Collected data:
▬▬▬▬▬▬

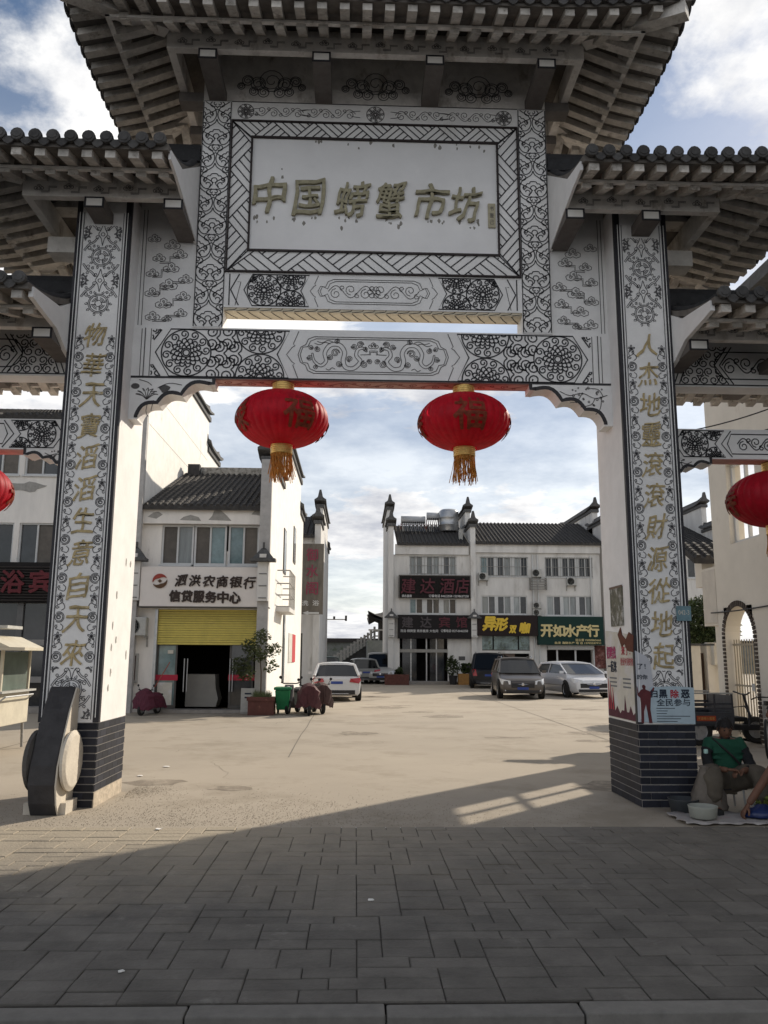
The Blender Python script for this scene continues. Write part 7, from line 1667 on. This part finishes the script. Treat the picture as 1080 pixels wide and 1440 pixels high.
o=MB().lathe([(.10,0),(.125,.01),(.135,.10),(.14,.115),(.13,.115),(.12,.02),(.001,.015)],(3.19,-.70,.03),24,cap=False).build('enamel_basin',mat('pale_enamel',(.34,.35,.31),.35,.1,9),None,smooth=True); tag(o,'pale enamel basin standing on the sack cloth','basin')
o=MB().lathe([(.09,0),(.12,.01),(.15,.14),(.155,.15),(.145,.15),(.11,.02),(.001,.02)],(3.15,-.33,.0),24,cap=False).build('dark_bucket',mat('dark_grey_bucket',(.05,.055,.06),.5,.2,9),None,smooth=True); tag(o,'dark bucket against the foot of the right pillar','bucket')
# hanging sack beside the legs
sk_=MB(); vs=[]; n=16
for i,(z,w_,d_) in enumerate(((.01,.20,.12),(.06,.23,.14),(.18,.20,.13),(.30,.14,.11),(.40,.08,.07),(.44,.05,.05),(.46,.07,.06))):
    for k in range(n): a=2*PI*k/n; f=1+.15*math.sin(k*2.3+i*1.9)+.06*math.sin(k*5.1); vs.append((3.42+w_*f*math.cos(a)*.8-.10*(z>.2)*(z-.2),-.30+d_*f*math.sin(a),z))
sk_.add(vs,[(i*n+k,i*n+(k+1)%n,(i+1)*n+(k+1)%n,(i+1)*n+k) for i in range(6) for k in range(n)]+[tuple(range(n))[::-1],tuple(range(6*n,7*n))])
o=sk_.build('woven_sack',mat('grey_woven_sack',(.15,.13,.11),.9,.3,8,bump=.8,bscale=14),None,smooth=True); tag(o,'slumped grey woven sack between pillar and vendor','sack')
bb=MB(); vs=[]
for i,(z,w_,d_) in enumerate(((.012,.17,.11),(.03,.20,.13),(.07,.17,.11),(.10,.08,.05),(.13,.05,.02))):
    for k in range(n): a=2*PI*k/n; f=1+.12*math.sin(k*2.9+i*1.3); vs.append((3.79+w_*f*math.cos(a),-.66+d_*f*math.sin(a),z+.02))
bb.add(vs,[(i*n+k,i*n+(k+1)%n,(i+1)*n+(k+1)%n,(i+1)*n+k) for i in range(4) for k in range(n)]+[tuple(range(n))[::-1],tuple(range(4*n,5*n))])
o=bb.build('plastic_bag',mat('blue_plastic_bag',(.006,.02,.10),.4,.3,12,bump=.6,bscale=25,spec=.6),None,smooth=True); tag(o,'blue plastic bag lying below the reaching hand','bag')
bt_=thing('bottle',(3.50,-.12,.3),'red bottle with pale cap resting on the woven sack beside the pillar','bottle')
MB().lathe([(.028,.30),(.032,.32),(.032,.50),(.026,.52),(.012,.545),(.012,.56)],(3.50,-.12,0),16).build('bottle_body',mat('red_bottle',(.34,.02,.03),.3),bt_,smooth=True); MB().lathe([(.016,.56),(.022,.565),(.022,.60),(.016,.605)],(3.50,-.12,0),12).build('cap',mat('pale_cap',(.4,.6,.55),.4),bt_)
# customer reaching in from the right
cu=thing('person',(4.5,-.75,0),'customer whose bare arm reaches in at the right edge over the blue bag','person')
wv=at(1052,1132,Y=-.70); ev=at(1086,1080,Y=-.72); sv=Vector((ev.x+.26,-.66,.74)); C_=Matrix.Translation((ev.x+.42,-.75,0))@Matrix.Rotation(1.35,4,'Z')
sh=at(1100,1085,Y=-.72); el=at(1078,1112,Y=-.70); wr_=at(1056,1138,Y=-.68)
Ci=C_.inverted(); L3=lambda p_: tuple(Ci@Vector(p_))
cb_=[(0,-.05,.38),(0,.02,.52),(0,.12,.68),(0,.2,.80),(0,.25,.88),(-.11,0,.36),(-.22,.28,.40),(-.2,.1,.08),(-.2,.26,.03),(.11,0,.36),(.22,.28,.40),(.2,.1,.08),(.2,.26,.03),(.18,.16,.74),(.24,.28,.52),(.22,.36,.36)]
ce_=[(0,1),(1,2),(2,3),(3,4),(0,5),(5,6),(6,7),(7,8),(0,9),(9,10),(10,11),(11,12),(2,13),(13,14),(14,15)]
cr_=[(.15,.12),(.15,.12),(.16,.11),(.06,.06),(.055,.055),.10,.08,.05,.035,.10,.08,.05,.035,.065,.045,.032]
e_=L3(ev); w__=L3(wv); s__=L3(sv)
b0=len(cb_); cb_+=[s__,e_,w__]; ce_+=[(2,b0),(b0,b0+1),(b0+1,b0+2)]; cr_+=[.06,.046,.034]
skin('body',cb_,ce_,cr_,SKI,cu,C_,0)
skin('shirt',[cb_[0],cb_[1],cb_[2],cb_[3],cb_[13],s__],[(0,1),(1,2),(2,3),(2,4),(2,5)],[(.17,.14),(.17,.14),(.18,.13),.075,.085,.085],SHB,cu,C_,1)
for a_ in (5,9): skin('trouser_leg',[cb_[0],cb_[a_],cb_[a_+1],cb_[a_+2]],[(0,1),(1,2),(2,3)],[.14,.12,.10,.07],BLP if 0 else TRO,cu,C_,1)
head(cu,C_@Matrix.Translation((0,.31,1.0)),SKI,HAI)
yd=(wv-ev).normalized(); xd=Vector((0,1,0)); zd=xd.cross(yd).normalized(); xd=yd.cross(zd)
hand(cu,Matrix.Translation(wv)@Matrix((xd,yd,zd)).transposed().to_4x4(),SKI,.75,1.0)
vg=thing('vegetable_basket',(3.99,-.45,0),'basket of green vegetables at the right edge below the customer','basket')
MB().lathe([(.14,.0),(.19,.10),(.20,.10),(.19,.085),(.13,.02),(.001,.02)],(3.99,-.45,.004),20,cap=False).build('basket',ACW,vg,smooth=True); crown(vg,[(3.99,-.45,.14,.15,.6)],240,.05,mat('vegetable_leaf',(.22,.26,.06),.6,.4,20,trans=.2),11,'greens')
# ---- pale bucket / crate behind the vendor
o=MB().lathe([(.11,0),(.14,.26),(.145,.27),(.135,.27),(.10,.02),(.001,.02)],(4.55,1.35,.0),20,cap=False).build('pale_bucket',mat('pale_plastic_bucket',(.30,.30,.28),.5,.1,9),None,smooth=True); tag(o,'pale plastic bucket on the ground behind the vendor','bucket')
o=MB().prism([(5.0+.11*math.cos(a)*(1+.3*math.sin(3*a)),2.2+.07*math.sin(a)) for a in [i*PI/5 for i in range(10)]],'Z',0,.06).build('rag',BLP,None,bevel=.02); tag(o,'small dark rag lying on the concrete right of the vendor','rag')
# ---- overhead cables on the right
CBL=mat('black_cable',(.02,.02,.02),.6)
def cable(a,b,sag,label,r=.012):
    a=Vector(a);b=Vector(b); pts=[a.lerp(b,t/16)-Vector((0,0,sag*4*(t/16)*(1-t/16))) for t in range(17)]
    o=MB().tube(pts,r,5).build('cable',CBL,None); tag(o,label,'cable','cables strung along the arched house')
cable(at(924,612,Y=6),at(1120,560,Y=3.2),.1,'cable passing the white house just above the side beam, upper of the pair')
cable(at(975,622,Y=6),at(1130,585,Y=3.2),.1,'cable below its neighbour, nearly touching the side beam top')
cable(at(1000,862,X=WX-.05),at(1090,850,X=WX-.05),.02,'cable fixed to the cream wall crossing the brick-edged arch',.014)
# ---- litter on the plaza
for k,(u,v,s) in enumerate(((197,1091,.05),(222,1166,.04),(521,1266,.03),(170,1366,.02),(234,1078,.06))):
    p=at(u,v,Z=.008); o=MB().prism([(p.x+s*math.cos(a)*R.uniform(.5,1),p.y+s*math.sin(a)*R.uniform(.4,1)) for a in [i*PI/3 for i in range(6)]],'Z',.008,.013).build('paper_scrap',PLA,None); tag(o,['white paper scrap on the sunny concrete near the left pillar','pale scrap on the grit by the paving edge left of centre','tiny pale scrap on the shaded paving at mid-frame','tiny pale scrap on the shaded paving at lower left','long pale paper strip on the sunny concrete'][k],'litter','litter scraps on the ground')
print('all ok')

▬▬▬▬▬▬

Work instructions:
The answer is a single number: how many lines include the word "from"?

Exercise output:
2